**Exercise instructions**
Only the lines from the start of the data below through the line that contains "dt, 120, 0.2)" are to be copied, exactly and without pictures.

========================================

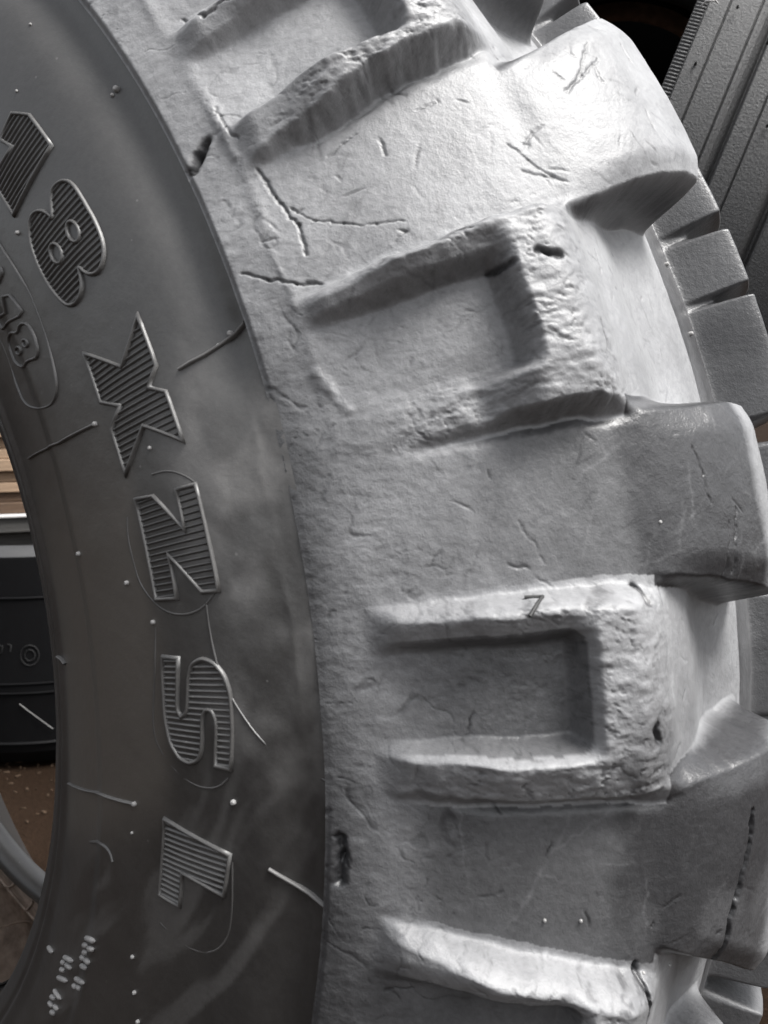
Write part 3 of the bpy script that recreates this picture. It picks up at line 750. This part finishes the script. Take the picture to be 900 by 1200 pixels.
hair = [rt_pt(821, 8, .0005), rt_pt(827, 4, .004), rt_pt(833, 5, .005), rt_pt(838, 2, .003), rt_pt(841, 5, .001)]
V, F = tube_np(W(np.array(hair)), .0008, 6); tree_child(link('rubber_whisker', mesh_np('rubber_whisker', V, F), M_NUB), rt)
for x, y in ((864, 9), (815, 75), (899, 51), (899, 148)):
    p = rt_pt(x, y); V, F = tube_np(W(np.array([p, p + rad * .002, p + rad * .004])), [.0014, .0012, .0006], 7)
    tree_child(link('vent_nub', mesh_np('vent_nub', V, F), M_GREY), rt)

# dark tyre whose open hole shows behind the lug, upper right
dt = tag(empty('dark_tyre', (0, 0, 0)), 'black tyre with open hole and brown inner bead seen between the tyres', 'tyre')
ray = pix_ray(727, 165); c0 = CC + ray * 1.6
frame(dt, W(c0), WD(-ray + RGT * .05), WD(RGT))
solid_of_turn('sidewall', smooth_curve([(0.200, -.012), (0.197, .0), (0.203, .008), (0.225, .016), (0.26, .03), (0.30, .03), (0.345, .008), (0.36, -.03), (0.362, -.2), (0.33, -.235), (0.26, -.24), (0.205, -.215)], 70), M_BLACK, dt, 160, 0.15)
solid_of_turn('inner_liner', smooth_curve([(0.200, -.012), (0.24, -.01), (0.30, -.012), (0.335, -.05), (0.34, -.16), (0.30, -.21), (0.215, -.205)], 40), M_BLACK, dt, 120, 0.0)
M_RUST = plain('rusty_dust', (0.16, 0.095, 0.06), 0.8, 0.4, 50)
solid_of_turn('inner_bead', smooth_curve([(0.215, -.200), (0.200, -.196), (0.188, -.20), (0.186, -.215), (0.192, -.225), (0.205, -.22)], 24), M_RUST, dt, 120, 0.2)

hole_backing = tag(empty('dark_tyre', (0, 0, 0)), 'added black tyre closing off the hole behind the brown inner bead', 'tyre')
frame(hole_backing, W(c0 + ray / np.linalg.norm(ray) * .32 ), WD(-ray), WD(RGT))  # added tyre, keeps the bright sky from showing through the hole
solid_of_turn('casing', smooth_curve([(0.06, -.03), (0.05, .0), (0.10, .02), (0.22, .03), (0.32, .02), (0.37, -.02), (0.375, -.18), (0.34, -.21), (0.10, -.20)], 60), M_BLACK, hole_backing, 140, 0.0)

# black tyre lying flat on the ground, seen through the hole
bt = tag(empty('flat_lying_tyre', (0, 0, 0)), 'glossy black tyre lying flat, seen through the hole of the big tyre', 'tyre')
BR = 0.24
vd = np.array([-0.856, -0.516]); rdv = np.array([0.516, -0.856])
ctr = np.array([-0.99, -0.735]) + vd * BR + rdv * 0.05
bt.location = (ctr[0], -ctr[1], 0.0)
HT = 0.415
prf = [(BR - .12, .06), (BR - .08, .015), (BR - .03, .012), (BR - .012, .035), (BR - .008, .05), (BR - .005, .052), (BR - .008, .055)]
prf += [(BR - .004, .10), (BR, .145), (BR + .003, .1465), (BR, .148), (BR, .162), (BR + .003, .1635), (BR, .165), (BR, .168), (BR - .001, .24), (BR - .002, .312), (BR - .002, .315), (BR + .001, .317), (BR - .002, .319), (BR - .002, .323), (BR - .003, .345), (BR - .0045, .384), (BR - .0048, .3875), (BR - .005, .388), (BR - .009, .390), (BR - .016, .396), (BR - .03, .405), (BR - .034, .4055), (BR - .038, .400), (BR - .06, .385), (BR - .09, .37), (BR - .11, .35), (BR - .11, .30), (BR - .05, .29), (BR - .05, .1), (BR - .12, .06)]
sag = []
sag.append(solid_of_turn('casing', prf, M_BLACK, bt, 240, 0.0)); sag[0].data.polygons.foreach_set('use_smooth', np.zeros(len(sag[0].data.polygons), bool))
sag.append(solid_of_turn('shoulder_strip', [(BR - .0050, .3893), (BR - .0085, .3912), (BR - .0155, .3972), (BR - .0287, .4058), (BR - .0325, .4062)], M_GREY, bt, 160, 0.0))
for o in sag:                                    # the far side of this soft tyre has slumped
    for v in o.data.vertices:
        aw = (v.co.x * vd[0] - v.co.y * vd[1]) / BR
        v.co.z -= 0.16 * max(0.0, aw + 0.55) * min(1.0, max(0.0, (v.co.z - .1) / .25))
def bt_pt(x, y, lift=.0008):
    d = pix_ray(x, y); ts = np.linspace(.8, 2.4, 3000); X = CC + ts[:, None] * d
    i = np.where(np.hypot(X[:, 0] - ctr[0], X[:, 2] - ctr[1]) < BR + lift)[0]
    return X[i[0]] if len(i) else None
bpy.context.view_layer.update()
def bt_line(name, pts, r, mat, closed=False):
    q = [bt_pt(*p) for p in pts]
    if any(a is None for a in q): return
    V, F = tube_np(W(np.array(q)), r, 5, closed); tree_child(link(name, mesh_np(name, V, F, None, np.full(len(V), .35)), mat), bt)
for rr in (11, 6): bt_line('embossed_ring', [(35 + rr * math.cos(i * .5236), 768 + rr * 1.1 * math.sin(i * .5236)) for i in range(12)], .0009, M_BLACK, True)
bt_line('embossed_letter', [(-4, 756), (3, 757), (2, 765), (-3, 766)], .0009, M_BLACK)
bt_line('embossed_letter', [(9, 755), (13, 756), (12, 764)], .0009, M_BLACK)
bt_line('rubber_whisker', [(23, 825), (33, 833), (44, 841), (62, 854)], .0007, M_NUB)

# stack of boards behind
def wood(name, c, v=.35):
    mt, nt, b = nodes_of(name); tcn = N(nt, 'ShaderNodeTexCoord').outputs['Object']
    mp = N(nt, 'ShaderNodeMapping'); mp.inputs['Scale'].default_value = (2.5, 40, 60); nt.links.new(tcn, mp.inputs[0])
    n = noise(nt, 2.5, 6, .65, mp.outputs[0])
    nt.links.new(ramp(nt, n.outputs[0], [(.3, tuple(x * (1 - v) for x in c)), (.7, tuple(min(1, x * (1 + v)) for x in c))]).outputs[0], b.inputs['Base Color'])
    b.inputs['Roughness'].default_value = .75; bump(nt, b, n.outputs[0], .6, .003); return mt
W_TAN = wood('tan_board', (.27, .185, .12)); W_BRN = wood('brown_board', (.07, .04, .022)); W_GRY = wood('grey_board', (.05, .048, .045)); W_WHT = wood('white_strip', (.5, .49, .48), .1)
def board(mat, z0, th, off, label, group=None, name='board', sl=0.0):
    L, D_ = 1.3, .32; v = []
    bv = .002
    for x in (-L / 2, L / 2):
        for y, z in ((-D_ / 2, bv), (-D_ / 2 + bv, 0), (D_ / 2 - bv, 0), (D_ / 2, bv), (D_ / 2, th - bv), (D_ / 2 - bv, th), (-D_ / 2 + bv, th), (-D_ / 2, th - bv)): v.append((x, y, z))
    f = [(i, (i + 1) % 8, 8 + (i + 1) % 8, 8 + i) for i in range(8)]
    me = bpy.data.meshes.new(name); me.from_pydata(v, [], f + [tuple(range(7, -1, -1)), tuple(range(8, 16))]); me.update()
    o = link(name, me, mat); c = np.array([-1.93, -1.28]) + vd * (.16 + off)
    o.location = (c[0], -c[1], z0); o.rotation_euler = (0, sl, math.atan2(-rdv[1], rdv[0]))
    return tag(o, label, 'board', group)
z = 0.0
for i, t in enumerate((.11, .11, .085)):
    board(W_GRY, z, t, .01 * i, ['thick grey timber lying on the ground under the stack', 'thick grey timber in the middle of the stack base', 'thinner grey timber on top of the stack base'][i], 'timbers under the stack', 'timber'); z += t + .001
board(W_GRY, z, .040, -.02, 'weathered grey board lying just above the black tyre'); z += .041
board(W_WHT, z, .008, -.03, 'thin white strip lying between grey and brown boards', name='strip'); z += .009
board(W_BRN, z, .030, -.005, 'dark brown board directly above the white strip'); z += .031
board(W_BRN, z, .026, .01, 'dark brown board directly under the tan boards'); z += .027
for i in range(11):
    t = .026 + .006 * ((i * 7) % 3) / 2
    board(W_TAN, z, t, .012 * math.sin(i * 2.1), ['tan board resting on the brown boards', 'tan board second above the brown boards', 'tan board third above the brown boards', 'tan board fourth above the brown boards', 'tan board fifth above the brown boards', 'tan board sixth above the brown boards', 'tan board seventh above the brown boards', 'tan board fourth from the top of the stack', 'tan board third from the top of the stack', 'tan board second from the top of the stack', 'tan board on the very top of the stack'][i], 'tan boards in the stack'); z += t + .0015

# wood chips and crumbs on the ground below the black tyre
V = []; F = []
for i in range(420):
    u = RNG.uniform(-.45, .35); w_ = RNG.uniform(-.42, .10); c = np.array([-.93, -.68]) + rdv * u - vd * (w_ + .05)
    a = RNG.uniform(0, 6.28); L = RNG.uniform(.0015, .006); B = L * RNG.uniform(.25, .6); hh = RNG.uniform(.001, .004); b0 = len(V)
    for sx, sy, sz in ((-1, -1, 0), (1, -1, 0), (1, 1, 0), (-1, 1, 0), (-.7, -.6, 1), (.8, -.5, 1), (.6, .7, 1), (-.8, .5, 1)):
        V.append((c[0] + (sx * L * math.cos(a) - sy * B * math.sin(a)), -c[1] + (sx * L * math.sin(a) + sy * B * math.cos(a)), .0005 + sz * hh))
    F += [(b0 + 3, b0 + 2, b0 + 1, b0), (b0 + 4, b0 + 5, b0 + 6, b0 + 7)] + [(b0 + q, b0 + (q + 1) % 4, b0 + 4 + (q + 1) % 4, b0 + 4 + q) for q in range(4)]
ch = link('wood_chips', mesh_np('wood_chips', np.array(V), np.array(F), smooth=False), plain('chip', (.05, .034, .023), .9, .7, 30, spec=0.1))
ch['kind'] = 'stuff'; ch['label'] = 'pale wood chips scattered on the brown ground'; ch['category'] = 'wood chips'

========================================

**Reply to the exercise**
Write part 3 of the bpy script that recreates this picture. It picks up at line 750. This part finishes the script. Take the picture to be 900 by 1200 pixels.
hair = [rt_pt(821, 8, .0005), rt_pt(827, 4, .004), rt_pt(833, 5, .005), rt_pt(838, 2, .003), rt_pt(841, 5, .001)]
V, F = tube_np(W(np.array(hair)), .0008, 6); tree_child(link('rubber_whisker', mesh_np('rubber_whisker', V, F), M_NUB), rt)
for x, y in ((864, 9), (815, 75), (899, 51), (899, 148)):
    p = rt_pt(x, y); V, F = tube_np(W(np.array([p, p + rad * .002, p + rad * .004])), [.0014, .0012, .0006], 7)
    tree_child(link('vent_nub', mesh_np('vent_nub', V, F), M_GREY), rt)

# dark tyre whose open hole shows behind the lug, upper right
dt = tag(empty('dark_tyre', (0, 0, 0)), 'black tyre with open hole and brown inner bead seen between the tyres', 'tyre')
ray = pix_ray(727, 165); c0 = CC + ray * 1.6
frame(dt, W(c0), WD(-ray + RGT * .05), WD(RGT))
solid_of_turn('sidewall', smooth_curve([(0.200, -.012), (0.197, .0), (0.203, .008), (0.225, .016), (0.26, .03), (0.30, .03), (0.345, .008), (0.36, -.03), (0.362, -.2), (0.33, -.235), (0.26, -.24), (0.205, -.215)], 70), M_BLACK, dt, 160, 0.15)
solid_of_turn('inner_liner', smooth_curve([(0.200, -.012), (0.24, -.01), (0.30, -.012), (0.335, -.05), (0.34, -.16), (0.30, -.21), (0.215, -.205)], 40), M_BLACK, dt, 120, 0.0)
M_RUST = plain('rusty_dust', (0.16, 0.095, 0.06), 0.8, 0.4, 50)
solid_of_turn('inner_bead', smooth_curve([(0.215, -.200), (0.200, -.196), (0.188, -.20), (0.186, -.215), (0.192, -.225), (0.205, -.22)], 24), M_RUST, dt, 120, 0.2)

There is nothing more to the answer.